Rows from a 3D scene dataset
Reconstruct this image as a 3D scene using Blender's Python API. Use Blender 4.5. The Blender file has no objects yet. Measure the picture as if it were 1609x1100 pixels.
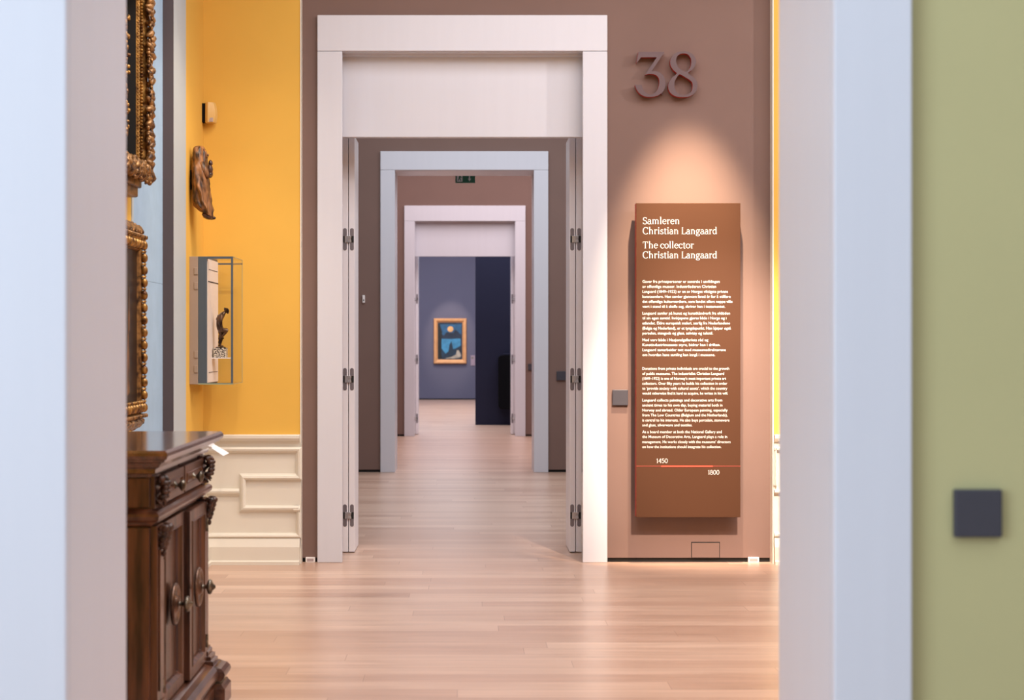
import bpy, bmesh, math, random
from mathutils import Vector, Matrix, noise
random.seed(7)
SC = bpy.context.scene
COL = SC.collection
PI = math.pi

# ---------------------------------------------------------------- camera
FPX = 2592.0                      # focal length in pixels of the 1609 px wide frame
VX, VY = 733.4, 541.0             # vanishing point of the row of doorways
EYE = 1.40
cd = bpy.data.cameras.new('camera'); cam = bpy.data.objects.new('camera', cd); COL.objects.link(cam)
cam.location = (0, 0, EYE); cam.rotation_euler = (PI/2, 0, 0)
cd.sensor_width = 36; cd.lens = FPX/1609*36
cd.shift_x = (804.5-VX)/1609; cd.shift_y = -(550-VY)/1609
cd.clip_start = 0.05; cd.clip_end = 200
cd.dof.use_dof = True; cd.dof.focus_distance = 10.4; cd.dof.aperture_fstop = 4.0
SC.camera = cam

def S(*c):                        # sRGB 0-255 to linear
    return tuple((v/255/12.92 if v/255 <= .04045 else ((v/255+.055)/1.055)**2.4) for v in c)+(1.0,)

# ---------------------------------------------------------------- world, exposure, lights
w = bpy.data.worlds.new('world'); SC.world = w; w.use_nodes = True
w.node_tree.nodes['Background'].inputs[0].default_value = (0.75, 0.85, 1.0, 1)
w.node_tree.nodes['Background'].inputs[1].default_value = 0.5
vs = SC.view_settings; vs.view_transform = 'Standard'; vs.look = 'None'; vs.gamma = 1; vs.use_curve_mapping = False
vs.exposure = 0.0

def area(name, loc, sx, sy, power, color, rot=(0, 0, 0), spread=180):
    l = bpy.data.lights.new(name, 'AREA'); l.shape = 'RECTANGLE'; l.size = sx; l.size_y = sy
    l.energy = power; l.color = color; l.spread = math.radians(spread)
    o = bpy.data.objects.new(name, l); COL.objects.link(o); o.location = loc; o.rotation_euler = rot
    return o
def spot(name, loc, target, power, color, deg, blend=.6, r=.04):
    l = bpy.data.lights.new(name, 'SPOT'); l.energy = power; l.color = color
    l.spot_size = math.radians(deg); l.spot_blend = blend; l.shadow_soft_size = r
    o = bpy.data.objects.new(name, l); COL.objects.link(o); o.location = loc
    o.rotation_euler = (Vector(target)-Vector(loc)).to_track_quat('-Z', 'Y').to_euler()
    return o

COOL = (.80, .90, 1.0); NEUT = (1.0, .94, .90); WARM = (1.0, .80, .58); PINK = (1.0, .88, .90)
area('skylight_camera_room', (0.6, 0.2, 4.7), 6.0, 5.0, 165, (.74, .87, 1.0))
area('window_light_camera_room', (-3.6, -0.3, 2.2), 3.0, 3.4, 260, (.66, .82, 1.0), rot=(0, -PI/2, 0))
area('skylight_collector_room', (1.8, 7.0, 4.7), 5.4, 4.6, 330, (.90, .93, 1.0))
area('skylight_second_room', (1.0, 14.6, 4.7), 5.4, 5.0, 285, (.85, .92, 1.0))
area('skylight_third_room', (1.0, 22.0, 4.7), 5.4, 5.0, 300, (1.0, .89, .93))
area('skylight_last_room', (-0.6, 34.0, 4.9), 8.0, 12.0, 950, (.88, .90, 1.0))
area('fill_light_last_room_entry', (0.6, 27.1, 4.9), 5.0, 2.0, 170, (.88, .90, 1.0))  # added fill, brightens the front of the navy partition
spot('spotlight_text_panel', (1.42, 9.45, 4.5), (1.41, 10.5, 1.93), 2500, (1.0, .78, .54), 26, 1.0)
spot('spotlight_brown_wall', (1.75, 6.6, 4.4), (1.60, 10.6, .82), 2800, (1.0, .80, .64), 23, .9)
spot('spotlight_from_the_right', (4.9, 8.2, 4.3), (1.3, 10.6, 2.3), 260, (1.0, .90, .84), 50, .6)
spot('spotlight_yellow_corner', (-0.7, 8.9, 4.5), (-1.68, 10.1, .9), 190, WARM, 46, .8)
spot('spotlight_yellow_wall', (-1.0, 8.6, 4.5), (-1.35, 10.5, .7), 75, WARM, 60, .8)
spot('spotlight_pictures', (0.3, 6.9, 4.5), (-1.6, 7.7, 1.8), 170, WARM, 60, .7)
spot('spotlight_cabinet', (0.9, 6.4, 4.5), (-1.1, 6.2, .6), 90, (1, .88, .78), 50, .7)
spot('spotlight_far_painting', (-0.41, 39.3, 4.7), (-.41, 41.6, 1.7), 420, WARM, 22, .6)

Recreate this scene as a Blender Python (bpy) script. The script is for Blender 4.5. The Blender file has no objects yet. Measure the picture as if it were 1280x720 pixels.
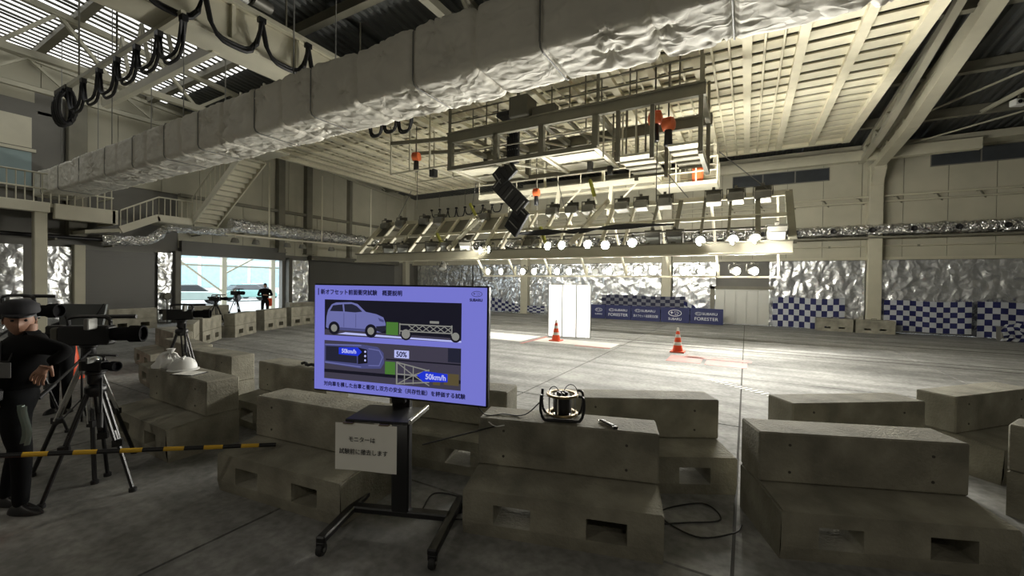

WORK REQUIRED.
Find every line holding the word "were"; give their count and nothing else.

SOLUTION BELOW.
2